How Religion Makes You an Asshole

April 1, 2013 4 comments

by Noah Lugeons

So I was just listening to episode #108 of the Ardent Atheist podcast.  The episode’s title was “Why Would God Make Cripples” and the exchange that led to that title had me so furious that I had before I even made it home, I was already composing this blog in my head.

First, a bit of background.  The Ardent Atheist is an interview show that brings on a variety of guests, but mostly comedians.  They talk about an array of subjects, but as the name suggests, religion is always on the table.

In this episode, they had two guests, Roy Wood, Jr. and Anthony Ramos, both comedians and both of the wishy-washy, pseudo-religious variety.  Roy confessed to being a Southern Baptist by merit of being born into it and never bothering to discard it once he realized it was bullshit.  Ramos was a little closer to the agnostic camp, though still held out for an afterlife and a higher power.

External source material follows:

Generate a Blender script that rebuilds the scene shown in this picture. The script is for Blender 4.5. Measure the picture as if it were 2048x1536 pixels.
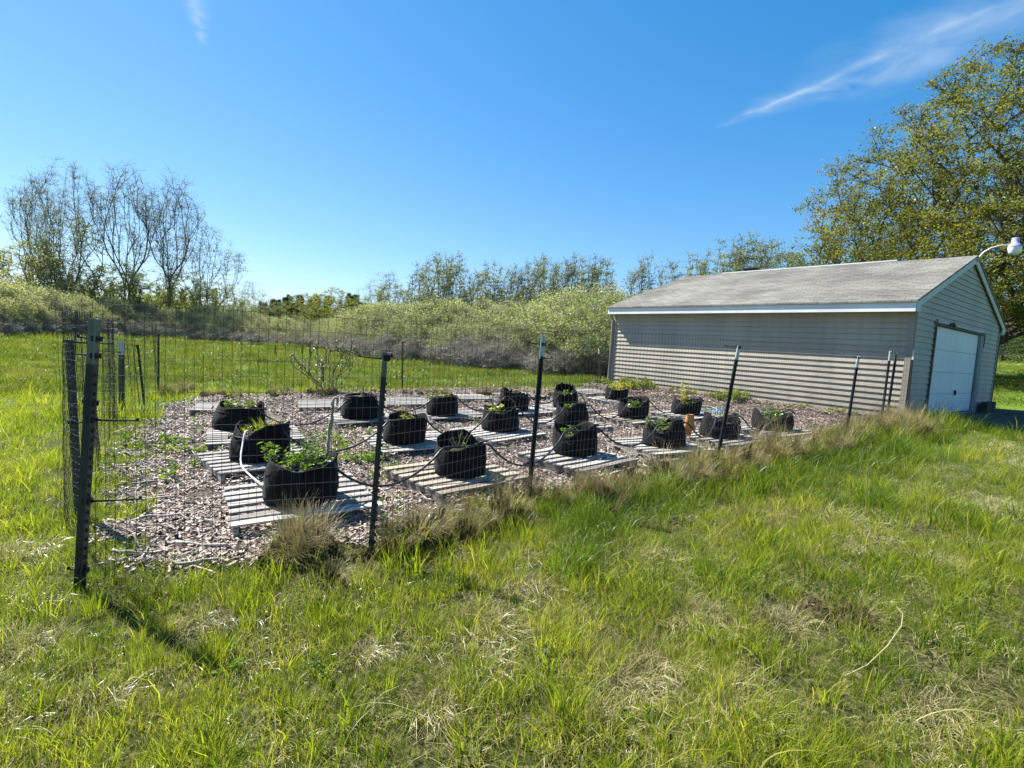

But during the discussion of his religion, Ramos noted that if/when he got a chance to meet god, he looked forward to punching him/her/it in the face for giving him a degenerative muscle condition that leaves him unable to run and scarcely able to walk at this point in his life.

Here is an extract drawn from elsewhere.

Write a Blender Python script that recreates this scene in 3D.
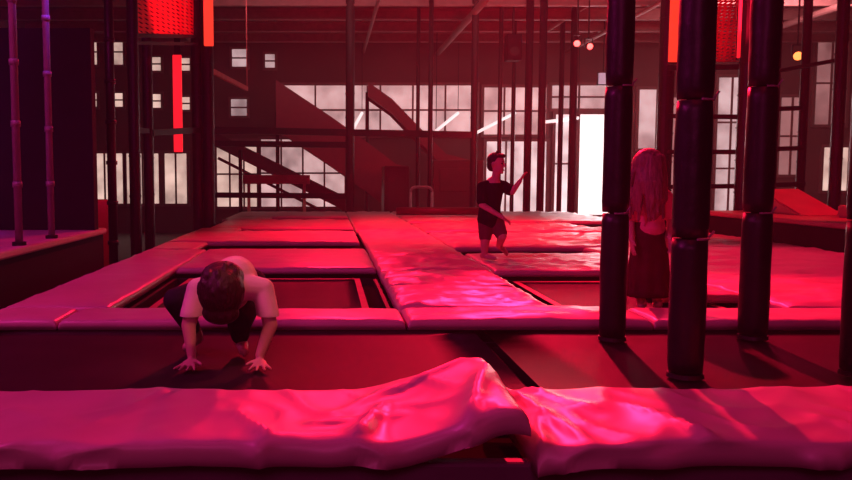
import bpy, bmesh, math, random
from mathutils import Vector, Matrix, noise
random.seed(7)
for o in list(bpy.data.objects):
    bpy.data.objects.remove(o)
SC = bpy.context.scene
COL = SC.collection
PI = math.pi

# ------------------------------------------------------------------ camera
F, CX, HY, ZC = 800.0, 328.0, 177.0, 1.9
TH = math.atan((240 - HY) / F)
cam_d = bpy.data.cameras.new('camera')
cam = bpy.data.objects.new('camera', cam_d)
COL.objects.link(cam)
cam.location = (0, 0, ZC)
cam.rotation_euler = (PI / 2 - TH, 0, 0)
cam_d.sensor_width = 36
cam_d.lens = 36 * F / 852
cam_d.shift_x = (426 - CX) / 852
cam_d.clip_end = 200
SC.camera = cam

def at(x, y, Y):
    """the point at depth Y that the photo shows at pixel (x, y)"""
    a, b = (x - CX) / F, (240 - y) / F
    d = Vector((a, math.cos(TH) + b * math.sin(TH), -math.sin(TH) + b * math.cos(TH)))
    return Vector((0, 0, ZC)) + d * (Y / d.y)

# ------------------------------------------------------------------ light
SC.view_settings.view_transform = 'Standard'
SC.view_settings.look = 'None'
SC.view_settings.gamma = 1
SC.view_settings.use_curve_mapping = False
SC.view_settings.exposure = 0.0
try:
    SC.cycles.use_denoising = True
    SC.cycles.volume_bounces = 1
    SC.cycles.max_bounces = 6
    SC.cycles.sample_clamp_indirect = 4
except Exception:
    pass
world = bpy.data.worlds.new('world')
SC.world = world
world.use_nodes = True
world.node_tree.nodes['Background'].inputs[0].default_value = (0.30, 0.03, 0.10, 1)
world.node_tree.nodes['Background'].inputs[1].default_value = 0.05

_nt = world.node_tree       # thin haze hanging in the whole hall
_vs = _nt.nodes.new('ShaderNodeVolumeScatter')
_vs.inputs['Color'].default_value = (1, .92, .92, 1)
_vs.inputs['Density'].default_value = .0034
_vs.inputs['Anisotropy'].default_value = 0
_nt.links.new(_vs.outputs[0], _nt.nodes['World Output'].inputs['Volume'])

RED = (1.0, 0.008, 0.045)
PURPLE = (0.28, 0.04, 1.0)
MAGENTA = (1.0, 0.04, 0.40)

def lamp(name, kind, loc, target, power, color, **kw):
    d = bpy.data.lights.new(name, kind)
    d.energy = power
    d.color = color
    for k, v in kw.items():
        setattr(d, k, v)
    o = bpy.data.objects.new(name, d)
    COL.objects.link(o)
    o.location = loc
    v = Vector(target) - Vector(loc)
    o.rotation_euler = v.to_track_quat('-Z', 'Y').to_euler()
    return o

lamp('red_key_spot', 'SPOT', (3.0, 12.6, 6.0), (2.5, 2.9, 1.0), 8200, RED, spot_size=.62, spot_blend=0.6, shadow_soft_size=0.08)
lamp('red_wash_spot', 'SPOT', (0.2, 15.5, 6.2), (.2, 8.8, 1.0), 2900, RED, spot_size=1.05, spot_blend=0.8, shadow_soft_size=0.2)
lamp('red_far_spot', 'SPOT', (2.0, 12.0, 6.2), (2.2, 13.2, 1.0), 3400, RED, spot_size=1.5, spot_blend=0.8, shadow_soft_size=0.2)
lamp('red_right_spot', 'SPOT', (5.2, 11.0, 6.2), (4.2, 7.4, 1.0), 1500, (1, .01, .08), spot_size=.95, spot_blend=0.8, shadow_soft_size=0.2)
lamp('magenta_left_wash', 'AREA', (-4.2, 3.6, 5.8), (-1.6, 4.0, 1.0), 155, (1, .04, .48), shape='RECTANGLE', size=1.6, size_y=1.6)
lamp('added_top_fill', 'AREA', (1.8, 3.2, 6.2), (1.6, 3.4, 1.0), 26, (1, .012, .07), shape='RECTANGLE', size=2.5, size_y=1.5)  # broad overhead fill, added to brighten the front pads
lamp('purple_tube_spot', 'SPOT', (-1.2, 6.9, 6.1), (-2.85, 7.3, 4.1), 900, PURPLE, spot_size=0.6, spot_blend=0.5, shadow_soft_size=0.1)
lamp('purple_left_spot', 'SPOT', (-3.9, 6.4, 6.3), (-3.6, 7.6, 1.3), 75, PURPLE, spot_size=0.9, spot_blend=0.6, shadow_soft_size=0.1)
lamp('magenta_front_fill', 'AREA', (-0.5, -2.0, 4.2), (0.3, 3.0, 1.0), 50, (1, .07, .40), shape='RECTANGLE', size=3.0, size_y=1.5)
lamp('added_ceiling_uplight', 'AREA', (5.5, 18.0, 3.0), (6.0, 23.5, 6.4), 170, (1, .015, .04), shape='RECTANGLE', size=4.0, size_y=1.0)  # unseen uplight, put in to redden the far ceiling
lamp('pale_hall_wash', 'AREA', (3.0, 17.5, 6.3), (4.0, 27.0, 3.5), 170, (1, .36, .38), shape='RECTANGLE', size=12.0, size_y=.6)
lamp('added_right_wash', 'AREA', (11.0, 20.0, 6.2), (13.5, 27.0, 3.2), 150, (1, .42, .42), shape='RECTANGLE', size=4.0, size_y=.6)  # added light that lifts the right part of the back wall
lamp('window_daylight', 'AREA', (8.6, 26.6, 2.9), (3.0, 10.0, 1.4), 170, (1.0, .72, .74), shape='RECTANGLE', size=2.2, size_y=3.0)
lamp('added_net_fill', 'SPOT', (-0.6, 12.0, 5.6), (-2.68, 13.4, 5.0), 420, RED, spot_size=.9, spot_blend=0.4, shadow_soft_size=0.1)  # extra light, added to brighten the left tower net
lamp('red_block_spot', 'SPOT', (-3.4, 11.8, 4.6), (-4.05, 14.0, 1.3), 160, RED, spot_size=.35, spot_blend=.5, shadow_soft_size=.1)
lamp('added_net_fill', 'SPOT', (7.0, 13.6, 4.8), (7.8, 16.0, 5.2), 160, RED, spot_size=1.0, spot_blend=0.4, shadow_soft_size=0.1)  # the same added light for the net on the right
lamp('added_platform_fill', 'SPOT', (9.0, 8.6, 5.6), (7.2, 11.4, 1.4), 1000, RED, spot_size=.7, spot_blend=.5, shadow_soft_size=.1)  # added light that brightens the sloping pads on the right platform
lamp('added_child_fill', 'SPOT', (1.2, 2.6, 5.6), (-0.40, 3.8, 1.3), 260, (1, .22, .20), spot_size=0.22, spot_blend=0.7, shadow_soft_size=0.1)  # invented lamp, put in to brighten the crouching child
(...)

This led to the obvious question of why a loving god would create crippled people.  You would think this would be a really tough question for a theist to answer, but only if you weren’t familiar with the kind of ramshackle bullshit that counts as an “answer” in the minds of a religious person.

Roy Wood, Jr., who to that point had presented himself as a perfectly reasonable, moral, amiable and funny guy let his religious side out for just a minute to defend his god and did so with a statement that was so deceptively demonic that I’m sure he walked away from it with no idea what an asshole he had been when he uttered it.

“You know, people would make the argument that you’re here to inspire others”

And what’s more, he manages to deliver it with a smug, condescending tone that says, “how dare you question god’s plan for you?”

Consider just how awful a thing to say that really is.  Perhaps god has chosen to torture you for your entire life by teasing you with physical abilities that he knows he will soon rip away from you.  He’s chosen to close doors to you while saddling you with lifelong pain, inconvenience and depression.  He’s chosen to punish you unduly compared to his other children, and what’s more, he did so to inspire others.

He’s god, of course, so he could have reached deep into his infinite quiver of miracles to inspire anybody he cared to inspire, but instead of a subtle miracle or a divine whisper, he chose to condemn you to a life-altering disability.  Your very existence is an afterthought to god, who could miraculously cure you from your degenerative condition at any time, but chooses not to every minute of every day because he needs you to act as a personified Chicken Soup for the Soul.

I doubt that Roy Wood, Jr. is anywhere near the asshole he came across in that brief moment.  In fact, judging by most of the rest of the interview, I’m almost certain that he isn’t.  But it doesn’t matter what kind of person you are.  When you take it upon yourself to defend a notion as logically incoherent as an omnipresent, omniscient, omnipotent and omnibenevolent deity, you almost have no choice but to be a jackass about it.

The frightening thing is that faith blinds you to it entirely.  You could hear Roy getting angry every time someone would start applying logic to his pet superstition and at some point he was psychologically bound to lash out.  At a crippled dude.  Like an asshole.

Granted, this is quite low on the totem pole of what’s wrong with religion, but it’s one of those minor infractions that’s so common that even many atheists don’t notice it.  In fact, I would imagine that many religious folks won’t understand what was wrong with that statement even after reading this post.

And that, in a nutshell, is the biggest problem with religion.  It has the power to blind you to the problems with itself.  And once you’ve crossed that line, it’s pretty hard to tell when you’ve crossed another.